Education in North Korea is based on socialistic ideals and an efficiency-oriented school system with emphasis on Korean language, mathematics, literature, and the Kims.

Features of the system include 11 free years of education for children from the age of five through 15, no private schools and tight administrative control over the schools by the state administrative system.

Students are given a political education in the “Juche Doctrine” which outlines the Kim Il-sung ideology and revolutionary strategies, illustrating the importance and necessity of collectivistic activities in their nation. Putting these theories into practice are the basis of the North Korean school system.

Not to mention the leader of the communist nation, Kim Jong-un, forces his people to understand the importance of his family. According to a study by the  Korea Institute for Curriculum Evaluation, students learn more about the Kims and their history than any other subject.

Each North Korean student is required to learn about the lives of Kim, his late father Kim Jong-il, his grandfather Kim Il-sung and grandmother Kim Jong-suk for at least 684 hours during the curriculum. Jong-il and Il-sung lessons are roughly 171 hours each, while Jung-suk lessons are only 34 hours.

Why is the combination of Kim’s history and the three bases used? Simple — to help North Korea maintain its oppressive power.

Students as young as four years old are taught about the greatness of the communist ideology and their leaders, past and present, shaping their minds to believe in the North Korean way.

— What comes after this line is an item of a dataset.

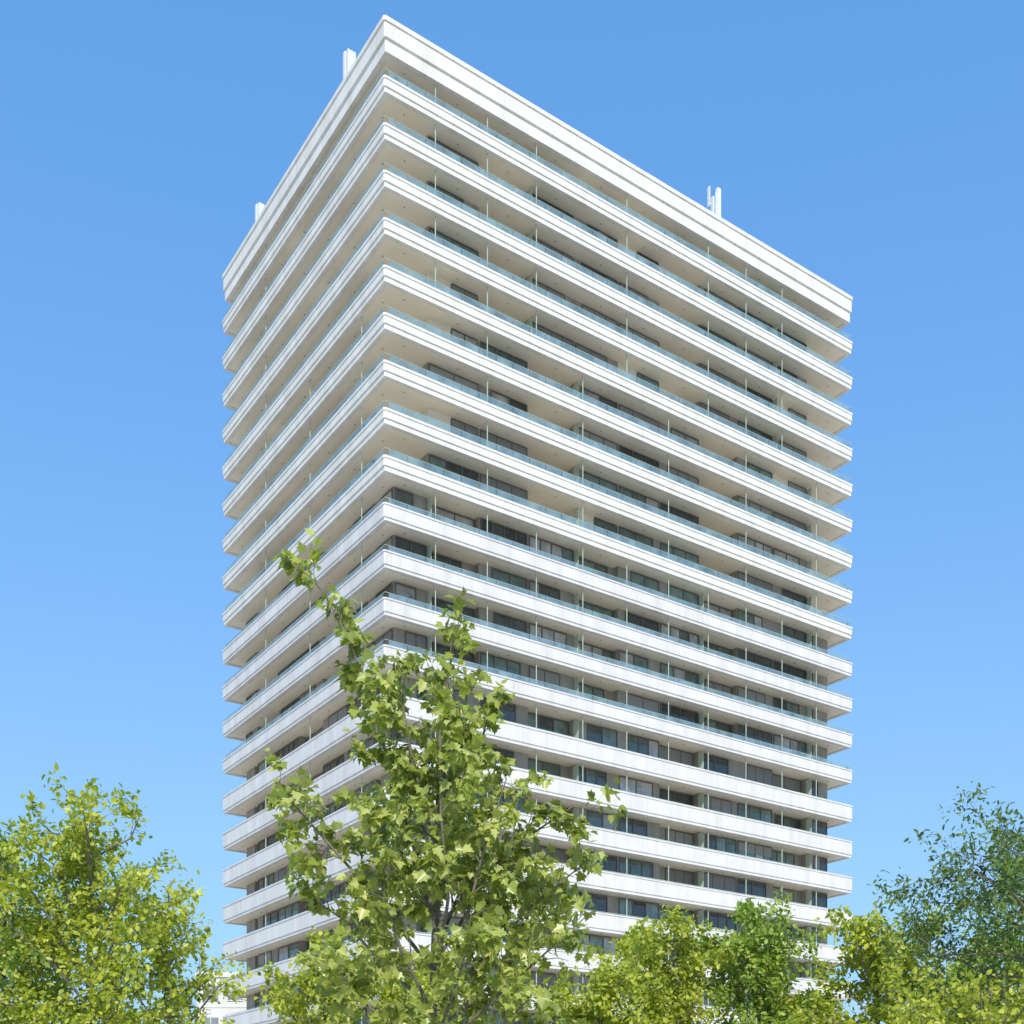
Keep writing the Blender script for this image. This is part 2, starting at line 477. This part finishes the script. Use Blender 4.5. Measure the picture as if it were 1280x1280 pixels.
def build_leaves(name, leaves, outline, mat, parent, fold=.22):
    half = np.array([(x, y, 0) for x, y in outline]); m = len(outline)
    N = len(leaves); M = 2*m-2
    full = np.zeros((M, 3)); full[:m] = half; full[m:] = half[1:-1]*[-1, 1, 1]
    full[:, 2] = np.abs(full[:, 0])*fold - .2*full[:, 1]**2
    Q = np.array([l[0] for l in leaves]); Tp = np.array([l[1] for l in leaves]); U = np.array([l[2] for l in leaves])
    sz = np.array([l[3] for l in leaves]); rv = np.array([l[4] for l in leaves])
    X = np.cross(Tp, U); X /= np.linalg.norm(X, axis=1)[:, None]+1e-9
    Nn = np.cross(X, Tp)
    V = Q[:, None] + sz[:, None, None]*(full[None, :, 0:1]*X[:, None] + full[None, :, 1:2]*Tp[:, None] + full[None, :, 2:3]*Nn[:, None])
    right = list(range(m)); left = ([0]+[m+i for i in range(m-2)]+[m-1])[::-1]
    loops = (np.array(right+left)[None] + (np.arange(N)*M)[:, None]).ravel()
    me = bpy.data.meshes.new(name)
    me.vertices.add(N*M); me.vertices.foreach_set('co', V.ravel())
    me.loops.add(len(loops)); me.loops.foreach_set('vertex_index', loops.astype(np.int32))
    me.polygons.add(2*N); me.polygons.foreach_set('loop_start', (np.arange(2*N)*m).astype(np.int32))
    me.update(calc_edges=True); me.validate()
    me.materials.append(mat)
    col = np.ones((2*N, 4)); col[:, :3] = np.repeat(rv, 2)[:, None]
    at = me.attributes.new('tint', 'FLOAT_COLOR', 'FACE'); at.data.foreach_set('color', col.ravel())
    ob = bpy.data.objects.new(name, me); S.collection.objects.link(ob); ob.parent = parent
    return ob

def finish_tree(t, name, loc, outline, lmat, bark=M_bark):
    e = empty(name, loc)
    me = bpy.data.meshes.new('trunk_and_limbs'); me.from_pydata(t.V, [], t.F); me.materials.append(bark)
    me.polygons.foreach_set('use_smooth', [True]*len(me.polygons))
    ob = bpy.data.objects.new('trunk_and_limbs', me); S.collection.objects.link(ob); ob.parent = e
    build_leaves('foliage', t.L, outline, lmat, e)
    return e

L_maple = leaf_mat('maple_leaf', (.11, .13, .03), (.31, .36, .065), (.62, .60, .20), .33, .36, clump=1.6)
L_yell = leaf_mat('yellow_green_leaf', (.14, .19, .02), (.38, .42, .045), (.66, .62, .10), .4)
L_mid = leaf_mat('mid_green_leaf', (.11, .17, .03), (.27, .36, .05), (.48, .54, .10), .35)
L_dark = leaf_mat('locust_leaf', (.05, .10, .03), (.12, .19, .05), (.24, .32, .08), .3, .6, spec=.25)

# --- foreground maple
t = Tree(11)
trunk = [(0, 0, 0), (.03, .02, 1.5), (-.03, 0, 3.0), (0, .05, 4.4), (.03, 0, 5.6), (.12, -.05, 6.3), (.2, 0, 6.8)]
t.tube(trunk, [.07, .06, .048, .036, .024, .014, .006], 8)
limbs = [
    [(-.02, 0, 4.0), (-.35, .1, 5.0), (-.6, .05, 5.9), (-.85, 0, 6.65), (-1.1, -.1, 7.1), (-1.36, -.1, 7.4)],
    [(-.03, 0, 3.4), (-.6, -.3, 4.1), (-1.05, -.45, 4.6), (-1.5, -.5, 5.1)],
    [(-.03, 0, 3.0), (-.6, .3, 3.55), (-1.0, .4, 4.0), (-1.45, .5, 4.3)],
    [(0, 0, 4.4), (.25, .15, 5.2), (.42, .2, 5.7), (.55, .2, 6.1)],
    [(0, 0, 3.8), (.45, -.2, 4.3), (.9, -.3, 4.65), (1.35, -.3, 4.95)],
    [(0, 0, 3.0), (.5, .2, 3.6), (.95, .3, 4.1), (1.5, .3, 4.55)],
    [(0, 0, 2.6), (.5, -.3, 3.0), (.95, -.4, 3.4), (1.45, -.4, 3.85)],
    [(0, 0, 3.6), (.2, .6, 4.3), (.3, 1.0, 5.0), (.25, 1.2, 5.7)],
    [(0, 0, 3.3), (.15, -.6, 4.0), (.1, -1.0, 4.7), (.1, -1.1, 5.4)],
    [(0, 0, 4.6), (-.2, -.3, 5.3), (-.3, -.4, 5.9), (-.28, -.4, 6.3)],
    [(0, 0, 2.4), (-.4, -.3, 2.8), (-.75, -.5, 3.1), (-1.0, -.6, 3.4)],
    [(0, 0, 2.5), (.2, .6, 2.9), (.5, 1.0, 3.3), (.7, 1.2, 3.8)],
    [(0, 0, 2.2), (.3, -.5, 2.5), (.6, -.8, 2.7), (.9, -.9, 3.0)],
    [(0, 0, 2.1), (-.3, .4, 2.4), (-.7, .6, 2.7), (-1.1, .7, 2.9)],
    [(0, 0, 3.9), (-.3, .5, 4.5), (-.5, .8, 5.0), (-.6, .9, 5.4)],
    [(0, 0, 1.9), (.5, .2, 2.2), (.9, .3, 2.5), (1.3, .3, 2.9)],
    [(0, 0, 3.1), (.3, -.4, 3.8), (.5, -.6, 4.5), (.7, -.7, 5.1)],
    [(0, 0, 2.9), (-.3, -.5, 3.5), (-.5, -.8, 4.2), (-.6, -.9, 4.8)],
    [(0, 0, 4.3), (.1, -.4, 5.0), (.2, -.6, 5.6), (.2, -.7, 6.1)],
    [(0, 0, 3.5), (.4, .3, 4.2), (.65, .5, 4.9), (.85, .6, 5.4)],
    [(0, 0, 2.3), (.1, -.7, 2.8), (.3, -1.0, 3.3), (.4, -1.2, 3.8)],
    [(0, 0, 2.8), (.5, .5, 3.3), (.9, .8, 3.9), (1.2, .9, 4.4)],
]
spec = [dict(start=.22, gap=.13, fwd=.9, up=.25, len=.48, r=.45, seg=3),
        dict(start=.2, gap=.10, fwd=.8, up=.0, len=.24, r=.5, nl=11, size=.098, droop=.7, pet=.05, seg=2, jit=.03)]
spec0 = [dict(spec[0], gap=.13, len=.42), dict(spec[1], nl=13)]
for i, l in enumerate(limbs):
    t.tube(l, np.linspace(.022, .006, len(l)), 6); t.spawn(l, .022, 0, spec0 if i in (0, 1, 2) else spec)
t.spawn(trunk[2:], .03, 0, spec)
finish_tree(t, 'maple_tree', (-.75, 12, 0), MAPLE, L_maple)

def auto_tree(name, x, y, h, cr, cb, seed, size, lmat, outline=SIMPLE, nlimb=16, nl=8, s1=.32, s2=.2, fwd=.9, up=.2, droop=.3, grav=0, lean=(0, 0), flat=1.0):
    t = Tree(seed); r = t.r
    tp = [np.array([lean[0]*k, lean[1]*k, h*.93*k]) + r.normal(0, .05, 3)*[1, 1, 0]*h/8*(k > 0) for k in np.linspace(0, 1, 7)]
    R0 = h*.011+.02
    t.tube(tp, np.linspace(R0, .012, 7), 7)
    sp = [dict(start=.2, gap=s1, fwd=fwd, up=up, len=cr*.42, r=.4, seg=3, grav=grav),
          dict(start=.15, gap=s2, fwd=.8, up=0, len=cr*.17, r=.5, nl=nl, size=size, droop=droop, pet=.03, seg=2, jit=size*.7)]
    for i in range(nlimb):
        f = (i+.5)/nlimb
        z0 = cb*.75 + (h*.8-cb*.75)*f
        k = z0/(h*.93); q = np.array([lean[0]*k, lean[1]*k, z0])
        az = i*2.4+r.uniform(-.5, .5)
        rad = cr*math.sqrt(max(.08, 1-(abs(f-.35)/.75)**2))*r.uniform(.6, 1.18)
        rise = (rad*r.uniform(.35, .8)+.15*h*f*r.random())*flat
        end = q+np.array([math.cos(az)*rad, math.sin(az)*rad, rise])
        end[2] = min(end[2], h*r.uniform(.86, 1.0))
        mid1 = q+(end-q)*.35+r.normal(0, .06, 3)*cr; mid2 = q+(end-q)*.7+r.normal(0, .06, 3)*cr+[0, 0, .05*cr]
        l = [q, mid1, mid2, end]
        t.tube(l, np.linspace(R0*.32, .008, 4), 5); t.spawn(l, R0*.28, 0, sp)
    t.spawn(tp[3:], R0*.3, 0, sp)
    return finish_tree(t, name, (x, y, 0), outline, lmat)

K = dict(nl=20, s1=.26, s2=.16)
auto_tree('plane_tree', -8.7, 25, 9.3, 2.2, 2.5, 1, .13, L_yell, nlimb=26, **K)
auto_tree('plane_tree', -10.9, 26, 9.1, 2.3, 2.5, 2, .13, L_mid, nlimb=24, **K)
auto_tree('plane_tree', -8.0, 28, 8.2, 1.6, 2.2, 3, .135, L_yell, nlimb=22, **K)
auto_tree('lime_tree', -4.85, 31, 7.7, 1.75, 2.2, 4, .15, L_yell, nlimb=22, **K)
auto_tree('lime_tree', -2.6, 33, 7.0, 2.0, 2.0, 5, .15, L_yell, nlimb=22, **K)
K['nl'] = 18
auto_tree('ash_tree', 8.2, 40, 10.3, 2.3, 3, 6, .18, L_mid, nlimb=26, **K)
auto_tree('lime_tree', 5.0, 40, 9.8, 2.3, 3, 7, .18, L_yell, nlimb=24, **K)
auto_tree('lime_tree', 2.7, 38, 7.9, 1.9, 2.5, 8, .18, L_yell, nlimb=20, **K)
auto_tree('lime_tree', 11.5, 38, 9.5, 2.4, 3, 9, .18, L_yell, nlimb=26, **K)
auto_tree('ash_tree', 14.4, 37, 8.4, 2.6, 2.5, 10, .18, L_mid, nlimb=24, **K)
auto_tree('lime_tree', 7.3, 18.5, 4.5, 1.5, 1.6, 13, .10, L_yell, nlimb=22, nl=16, s1=.2, s2=.13)
auto_tree('locust_tree', 9.4, 20, 7.6, 2.9, 5.3, 12, .10, L_dark, outline=NARROW, nlimb=26, nl=26, s1=.29, s2=.17, up=.0, droop=.2, flat=.55)

# ------------------------------------------------------------------ light, sky, camera
az = math.radians(174)
el = math.radians(40)
sd = Vector((math.sin(az)*math.cos(el), math.cos(az)*math.cos(el), math.sin(el)))
sun = bpy.data.lights.new('sun', 'SUN'); sun.energy = 4.2; sun.angle = math.radians(.5); sun.color = (1, .95, .86)
so = bpy.data.objects.new('sun', sun); S.collection.objects.link(so)
so.rotation_euler = sd.to_track_quat('Z', 'Y').to_euler(); so.location = sd*100

w = bpy.data.worlds.new('World'); S.world = w; w.use_nodes = True
nt = w.node_tree; nt.nodes.clear(); L = nt.links.new
sky = nt.nodes.new('ShaderNodeTexSky'); sky.sky_type = 'NISHITA'; sky.sun_disc = False
sky.sun_elevation = el; sky.sun_rotation = az; sky.air_density = 1.0; sky.dust_density = .6; sky.ozone_density = 2.0
tn = nt.nodes.new('ShaderNodeVectorMath'); tn.operation = 'MULTIPLY'; tn.inputs[1].default_value = (1.25*.15, 1.75*.15, 2.05*.15)
L(sky.outputs[0], tn.inputs[0])
m1 = nt.nodes.new('ShaderNodeMix'); m1.data_type = 'RGBA'; m1.inputs[0].default_value = .6
L(tn.outputs[0], m1.inputs[6]); m1.inputs[7].default_value = (.115, .37, .84, 1)
tc = nt.nodes.new('ShaderNodeTexCoord'); sp = nt.nodes.new('ShaderNodeSeparateXYZ'); L(tc.outputs['Generated'], sp.inputs[0])
a = nt.nodes.new('ShaderNodeMath'); a.operation = 'SUBTRACT'; a.inputs[0].default_value = 1.0; a.use_clamp = True; L(sp.outputs[2], a.inputs[1])
b = nt.nodes.new('ShaderNodeMath'); b.operation = 'POWER'; b.inputs[1].default_value = 3.2; L(a.outputs[0], b.inputs[0])
m2 = nt.nodes.new('ShaderNodeMix'); m2.data_type = 'RGBA'; L(b.outputs[0], m2.inputs[0])
L(m1.outputs[2], m2.inputs[6]); m2.inputs[7].default_value = (.44, .66, .86, 1)
sc = nt.nodes.new('ShaderNodeVectorMath'); sc.operation = 'SCALE'; sc.inputs['Scale'].default_value = 1/.15
L(m2.outputs[2], sc.inputs[0])
bg = nt.nodes.new('ShaderNodeBackground'); bg.inputs[1].default_value = .15
wo = nt.nodes.new('ShaderNodeOutputWorld')
L(sc.outputs[0], bg.inputs[0]); L(bg.outputs[0], wo.inputs[0])

cam = bpy.data.cameras.new('camera'); co = bpy.data.objects.new('camera', cam); S.collection.objects.link(co)
co.location = (0, 0, EYE); co.rotation_euler = (math.radians(90), 0, 0)
cam.sensor_width = 36; cam.lens = 36*1511/1280; cam.shift_y = .625; cam.clip_end = 8000
S.camera = co
S.view_settings.view_transform = 'Standard'; S.view_settings.look = 'None'; S.view_settings.exposure = 0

There is an emphasis on math in order to help create future technicians, scientists and workers that the government can rely on to help achieve the nation’s goals.

Children are supposed to learn phrases like “Long live Great Leader Generalissimo Kim Il-sung” before “Hello, how are you.”

Uniformity is the most common characteristic among schools in North Korea, comparable to the government. Rather than living up to needs of the youth, education in North Korea more closely relates to the political system. Diversity and creativity in North Korean schools are rarely nurtured.

Overall, instead of producing creative and unique individuals, education in North Korea is based on producing more followers and worshippers of the North Korean regime.